As late as 1920, Einstein himself still spoke of a type of ether that was not a “ponderable medium” but something of significance nonetheless:


“...More careful reflection teaches us, however, that the special theory of relativity does not compel us to deny ether. We may assume the existence of an ether... Recapitulating, we may say that according to the general theory of relativity space is endowed with physical qualities; in this sense, therefore, there exists an ether... According to the general theory of relativity space without ether is unthinkable; for in such space there not only would be no propagation of light, but also no possibility of existence for standards of space and time (measuring-rods and clocks), nor therefore any space-time intervals in the physical sense. But this ether may not be thought of as endowed with the quality characteristic of ponderable media, as consisting of parts which may be tracked through time. The idea of motion may not be applied to it.”


It looks like the rishis weren’t as far off as some have thought!
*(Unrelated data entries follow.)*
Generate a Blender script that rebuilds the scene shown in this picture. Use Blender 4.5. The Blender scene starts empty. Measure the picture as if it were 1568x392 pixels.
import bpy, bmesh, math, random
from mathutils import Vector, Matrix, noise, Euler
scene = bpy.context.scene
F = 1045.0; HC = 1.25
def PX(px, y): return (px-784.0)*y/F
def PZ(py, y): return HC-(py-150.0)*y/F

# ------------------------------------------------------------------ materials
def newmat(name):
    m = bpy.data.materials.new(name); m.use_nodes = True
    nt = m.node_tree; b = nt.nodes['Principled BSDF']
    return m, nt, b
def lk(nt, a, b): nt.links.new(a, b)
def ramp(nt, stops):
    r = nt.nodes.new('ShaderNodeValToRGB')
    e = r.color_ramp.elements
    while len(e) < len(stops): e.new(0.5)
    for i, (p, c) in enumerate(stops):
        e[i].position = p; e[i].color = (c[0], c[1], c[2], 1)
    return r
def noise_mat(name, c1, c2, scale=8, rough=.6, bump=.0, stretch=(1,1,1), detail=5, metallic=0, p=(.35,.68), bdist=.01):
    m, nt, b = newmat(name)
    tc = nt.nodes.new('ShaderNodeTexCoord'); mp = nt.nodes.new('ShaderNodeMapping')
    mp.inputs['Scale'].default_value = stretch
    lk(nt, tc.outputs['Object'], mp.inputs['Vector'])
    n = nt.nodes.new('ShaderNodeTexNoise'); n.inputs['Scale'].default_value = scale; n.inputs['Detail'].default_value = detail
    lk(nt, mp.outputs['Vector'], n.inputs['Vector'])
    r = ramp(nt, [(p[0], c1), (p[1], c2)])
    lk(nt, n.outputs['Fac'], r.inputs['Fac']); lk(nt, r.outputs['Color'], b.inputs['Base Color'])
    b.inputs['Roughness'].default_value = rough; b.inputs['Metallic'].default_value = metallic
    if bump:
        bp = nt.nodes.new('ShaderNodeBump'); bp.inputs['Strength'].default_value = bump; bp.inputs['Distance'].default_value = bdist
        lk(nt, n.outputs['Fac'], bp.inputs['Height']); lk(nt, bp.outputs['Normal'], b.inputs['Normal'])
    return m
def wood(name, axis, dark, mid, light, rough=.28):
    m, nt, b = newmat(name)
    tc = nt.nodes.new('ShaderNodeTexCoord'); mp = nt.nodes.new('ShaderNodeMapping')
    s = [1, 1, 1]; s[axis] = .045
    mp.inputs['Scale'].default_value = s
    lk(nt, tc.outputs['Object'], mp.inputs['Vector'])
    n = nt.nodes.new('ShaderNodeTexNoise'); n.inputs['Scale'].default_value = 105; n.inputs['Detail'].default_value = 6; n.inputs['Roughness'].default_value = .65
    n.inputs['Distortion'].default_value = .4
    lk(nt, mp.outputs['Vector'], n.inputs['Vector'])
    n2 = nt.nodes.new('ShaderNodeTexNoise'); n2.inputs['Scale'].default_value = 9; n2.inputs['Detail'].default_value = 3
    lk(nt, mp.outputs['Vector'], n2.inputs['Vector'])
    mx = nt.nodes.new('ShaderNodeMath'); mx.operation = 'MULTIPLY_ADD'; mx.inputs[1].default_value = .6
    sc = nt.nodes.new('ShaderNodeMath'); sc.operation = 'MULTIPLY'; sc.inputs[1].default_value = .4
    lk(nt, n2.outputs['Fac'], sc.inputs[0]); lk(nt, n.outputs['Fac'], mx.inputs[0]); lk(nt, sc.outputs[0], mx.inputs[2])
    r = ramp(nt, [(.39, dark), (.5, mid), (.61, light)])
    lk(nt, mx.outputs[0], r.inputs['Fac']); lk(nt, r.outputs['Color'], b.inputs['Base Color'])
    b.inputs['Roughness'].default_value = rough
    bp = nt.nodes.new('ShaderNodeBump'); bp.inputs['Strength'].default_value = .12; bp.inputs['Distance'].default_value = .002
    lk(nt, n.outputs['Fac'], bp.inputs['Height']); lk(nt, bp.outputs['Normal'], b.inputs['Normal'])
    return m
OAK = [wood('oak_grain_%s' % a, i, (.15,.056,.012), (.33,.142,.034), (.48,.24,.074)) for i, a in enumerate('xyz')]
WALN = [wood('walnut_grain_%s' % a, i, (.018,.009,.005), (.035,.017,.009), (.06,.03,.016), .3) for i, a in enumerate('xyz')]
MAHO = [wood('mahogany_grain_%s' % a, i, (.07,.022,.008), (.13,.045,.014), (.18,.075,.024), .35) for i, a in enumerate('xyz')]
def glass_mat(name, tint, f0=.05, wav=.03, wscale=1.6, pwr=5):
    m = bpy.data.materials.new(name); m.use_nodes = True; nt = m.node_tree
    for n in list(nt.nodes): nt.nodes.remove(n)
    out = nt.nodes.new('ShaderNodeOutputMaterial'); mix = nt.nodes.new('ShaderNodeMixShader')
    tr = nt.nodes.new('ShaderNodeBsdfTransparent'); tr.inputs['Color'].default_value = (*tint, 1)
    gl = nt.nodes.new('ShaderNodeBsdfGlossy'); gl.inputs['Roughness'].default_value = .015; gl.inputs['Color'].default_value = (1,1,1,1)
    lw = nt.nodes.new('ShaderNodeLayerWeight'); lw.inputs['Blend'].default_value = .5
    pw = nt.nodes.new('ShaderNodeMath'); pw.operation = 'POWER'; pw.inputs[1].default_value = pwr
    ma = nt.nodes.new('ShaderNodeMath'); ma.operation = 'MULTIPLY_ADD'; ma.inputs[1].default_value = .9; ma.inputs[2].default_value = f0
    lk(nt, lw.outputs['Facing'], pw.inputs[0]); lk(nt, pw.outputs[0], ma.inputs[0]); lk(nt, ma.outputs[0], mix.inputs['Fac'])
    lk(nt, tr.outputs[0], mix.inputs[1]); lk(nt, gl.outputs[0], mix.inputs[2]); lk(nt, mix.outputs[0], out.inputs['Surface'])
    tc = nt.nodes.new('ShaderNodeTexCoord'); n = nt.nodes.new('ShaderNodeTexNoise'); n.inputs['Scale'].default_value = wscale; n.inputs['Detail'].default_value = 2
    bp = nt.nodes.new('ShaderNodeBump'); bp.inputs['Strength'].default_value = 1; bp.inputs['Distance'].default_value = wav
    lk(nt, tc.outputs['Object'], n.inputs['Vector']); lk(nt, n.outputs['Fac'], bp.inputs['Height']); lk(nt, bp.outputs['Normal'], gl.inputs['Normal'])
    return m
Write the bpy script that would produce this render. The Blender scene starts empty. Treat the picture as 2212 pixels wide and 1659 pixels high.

         Of course, the Gita isn’t trying to establish the existence of space as a non-physical principle. It assumes that such a concept is obvious to anyone, and is merely using it as an analogy for the Self. The idea is that pure space is not affected by the things occupying it, and just like that the absolute aspect of the Self is not affected by things either. Krishna is giving Arjuna yet another handy way to contemplate his mysterious universe.


33)         As the one sun illumines this whole world, so the Lord of the field illumines all the field.


         After a rather scientific presentation via the string of analogies, the Gita brings the chapter to a close with a classic image. Meditating on the universality and beneficence of sunlight is very close to how the Absolute strikes us.

         If you’re like me, whenever you hear this metaphor you think of the sun up there beaming its radiance down onto us. But the intent is to see ourselves in the place of the sun. Our consciousness is the source of all we see. Out from our core radiates the vivifying light to bathe whatever is out there. We perceive what the light falls on, while empty space appears dark. And we don’t see what is on the far side of each “planet,” until it rotates around toward us, figuratively speaking. So always remember, we are the sun in the center of our personal galaxy, and not just a remote ball of dust circling around the periphery of something else.


34)         Those who by the eye of wisdom perceive the difference between the field and the knower of the field, and (its bearing on) elements-nature-emancipation—they go to the Supreme.


         We live in a species that is beset by unshakable fixations on the field: the craving to satisfy all the needs of the body. Even religion is often reduced to a magical promise to fulfill bodily needs. It is not surprising that misery and despair are widespread, when the field is all that’s known. When you add the greater awareness that goes beyond necessity to embrace the true nature of all, you “go to the Supreme,” which is the Gita’s way of lumping peace, happiness and wisdom all together. We are very fortunate to live in a time when many necessities are taken care of by our social setup without too much fuss. We have learned to substitute wants for needs, but we could also learn to minimize our wants. Then we would be free to go to the Supreme continuously.

         After all, the knower is the Supreme. When it is mesmerized by the field, it forgets. When it knows its true status unbound by what transpires in the field, it is said to be emancipated. From this perspective Krishna was right to call this knowledge the most important of all.